Sementara itu, Kepala Sekretariat BAZ Jatim, Mierza Rachman DR, mencontohkan beasiswa untuk lima siswa SMA Muhammadiyah 1 Kota Madiun yang telah diserahkan kepada Kepala Sekolah SMA Muhammadiyah 1 Kota Madiun, Khoirul Huda, pada awal Juli 2013.

"Masing-masing siswa menerima dana beasiswa sebesar Rp800 ribu per tahun dan akan diprioritaskan mendapat beasiswa lagi di tahun depan sampai mereka lulus SMA," katanya.

Selain untuk lima siswa SMA Muhammadiyah 1 Kota Madiun, BAZ Jawa Timur pada bulan yang sama juga mendistribusikan dana beasiswa untuk 174 siswa dengan total dana Rp139.200.000.

"Kalau total dana beasiswa yang sudah didistribusikan pada tahun 2013 sebesar Rp459,2 juta untuk 574 siswa SMA/SLTA. Targetnya, tahun ini BAZ Jatim berusaha bisa mendistribusikan dana beasiswa untuk 1.000 siswa dengan total dana Rp800 juta, karena itu kami persilakan para pengurus UPZ dan donatur untuk mengusulkan siswa SMA/SLTA dari keluarga dhuafa untuk menerima beasiswa dari BAZ Jatim," tuturnya.

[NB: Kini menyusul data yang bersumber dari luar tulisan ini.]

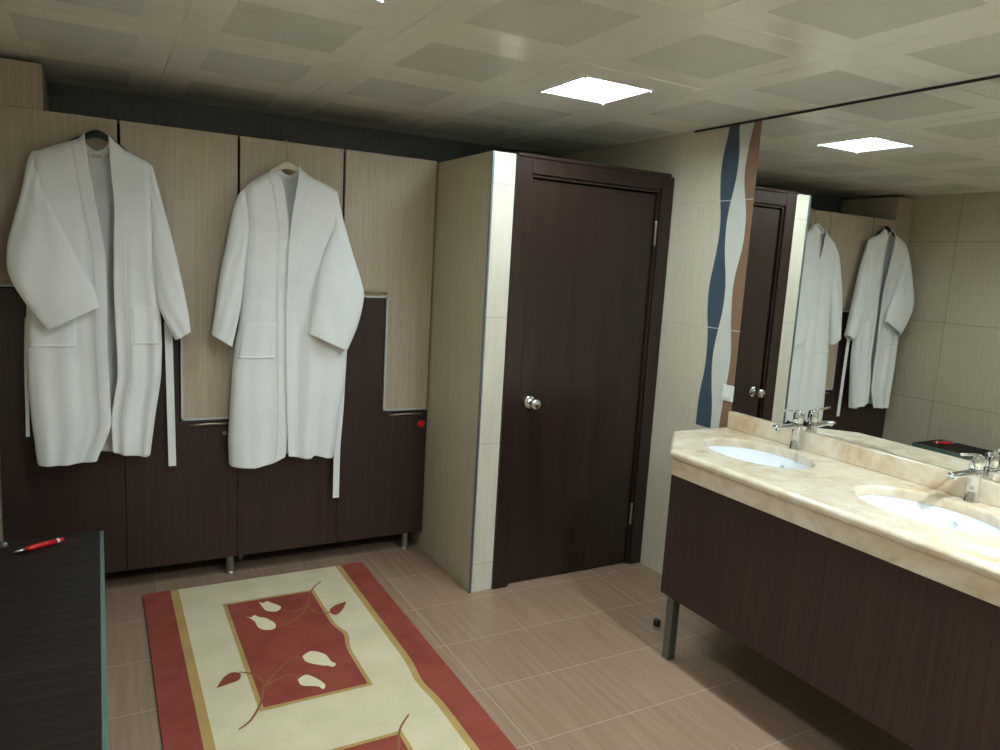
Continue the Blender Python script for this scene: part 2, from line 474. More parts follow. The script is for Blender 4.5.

Dalam konteks kekinian, peruntukan zakat juga bisa untuk "pengurang" pajak. Salam Nawawi yang juga ahli falaq/astronomi IAIN Surabaya menilai zakat untuk pengurang pajak itu tidak ada masalah secara hukum Islam.

"Zakat sebagai pengurang pajak itu justru pajaknya yang berkurang, tapi zakatnya tetap berfungsi sebagaimana mestinya. Jadi, nggak ada masalah, karena zakatnya secara teologis juga tidak berkurang," katanya.

Sementara itu, Direktur Pelaksana Badan Amil Zakat Nasional (Baznas), Teten Kustiawan, di Jakarta menegaskan bahwa kebijakan zakat sebagai pengurang pajak tidak akan berpengaruh pada penghasilan pajak negara.

"Itu karena pajak menyumbangkan lebih banyak daripada potensi zakat yang ada, sehingga pengurangannya tidak seberapa, bahkan pajak akan sangat mungkin meningkat, karena sinergi pajak dengan zakat justru bisa meningkatkan perolehan pajak," katanya di Jakarta (30/6).

Karenanya, lahirnya Undang-undang Nomor 38 Tahun 1999 tentang Pengelolaan Zakat pada 23 September 1999 dan Perubahan atas Undang-undang PPh Nomor 17 Tahun 2000 pada 2 Agustus 2000 tentang zakat menjadi pengurang pembayaran pajak penghasilan akan mendorong pengelolaan zakat secara tepat dan efektif.

Jadi, manfaat zakat bukan individual sekali untuk sekadar memamerkan kemakmuran seseorang, namun di balik itu ada makna sosiologis yang luar biasa untuk kemakmuran umat!.